Realty Times March 9, 1999

HUD Cracks Down on Mobile Home Manufacturer
by Trey Garrison

The U.S. Department of Housing and Urban Development Secretary has reached a settlement with a North Carolina mobile home producer, demanding it correct construction and safety violations in 275 homes, pay a civil penalty of up to $300,000 and inspect about 600 more homes for possible additional violations.

The settlement ends a year-long investigation by HUD of Southern Energy Homes of North Carolina, Inc., under the National Manufactured Housing Construction and Safety Standards Act.

HUD regulates construction and safety standards for manufactured housing under the 1974 law. The Act requires manufacturers to notify homeowners and make corrections to manufactured homes if they have certain kinds of defects or imminent safety hazards.

"It’s important for families to know that HUD will enforce the law to protect them from substandard manufactured homes," a HUD spokesman said. "Buying a manufactured home should be the fulfillment of the American Dream of homeownership -- not the beginning of a nightmare caused by a poorly built or unsafe home."

HUD’s investigation of 275 manufactured homes produced by Southern Energy between 1995 and early 1998 found numerous violations of HUD construction and safety standards, including: ceiling mirrors that may fall; loose or faulty wiring in electrical outlets, furnaces, range hoods, and panel and junction boxes; plumbing vents that did not go through roofs; walls that were not properly glued to studs, and vinyl siding that was improperly installed.

HUD’s investigation also found that Southern Energy failed to comply with the consumer notification and defect correction requirements of the National Manufactured Housing Construction and Safety Standards Act.

While not admitting any liability, Southern Energy agreed to enter into the settlement with HUD and to work with the Department to solve problems found in the company’s homes.

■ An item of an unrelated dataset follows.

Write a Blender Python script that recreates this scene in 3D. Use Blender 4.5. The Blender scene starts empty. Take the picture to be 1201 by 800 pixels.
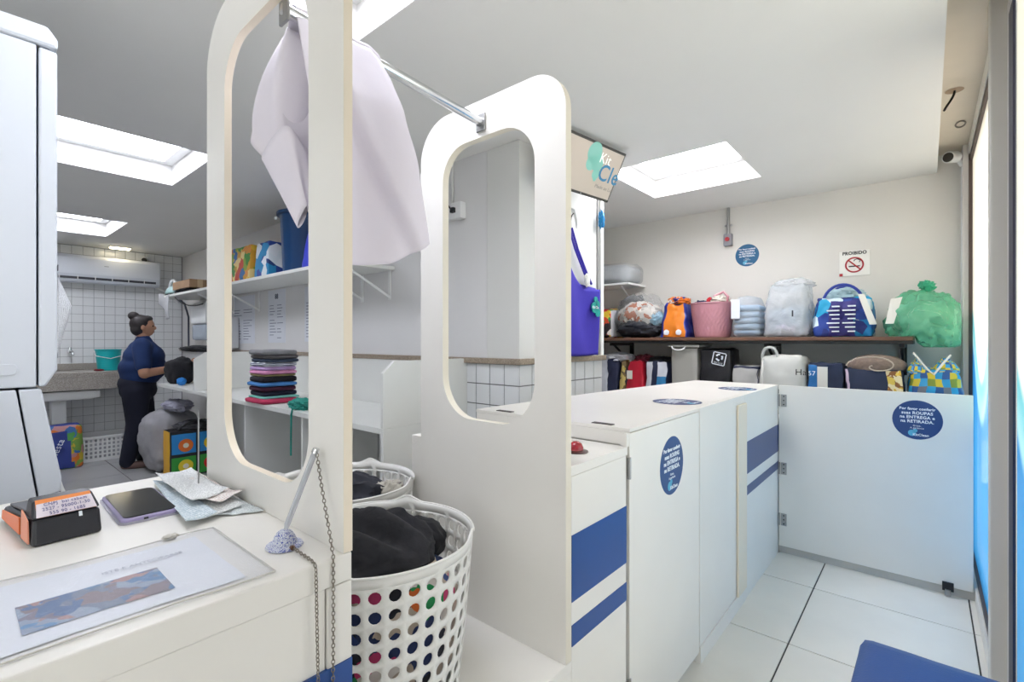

Under the terms of the settlement Southern Energy will correct the defects in the 275 homes identified by HUD. Southern Energy also will inspect approximately 600 additional homes to identify classes of homes with serious problems. All such problems will be corrected within 60 days. Southern will also extend warranties for one year on homes produced between November 1995 and March 1998 in its Albermarle, NC Imperial Homes factory.

Southern Energy has agreed to pay HUD a civil penalty of $300,000 pursuant to the civil penalty provisions in the federal law. However, part of the penalty can be waived if HUD determines that the company has complied with the terms of the settlement.

In addition, Southern Energy agreed to implement a computerized system for tracking problems in its homes, to provide new training for quality control and customer service personnel and service contractors, and to use a private inspection agency to evaluate its quality assurance program and review class determinations of problems in Southern Energy’s Imperial Homes factory.

Southern Energy announced in a letter to consumers: "…some homes produced at our Albemarle, North Carolina plant may exhibit certain performance problems that our in-factory quality control system failed to detect. As a result, we are working with both our customers and with the Department of Housing and Urban Development to find any such problems and to get them resolved."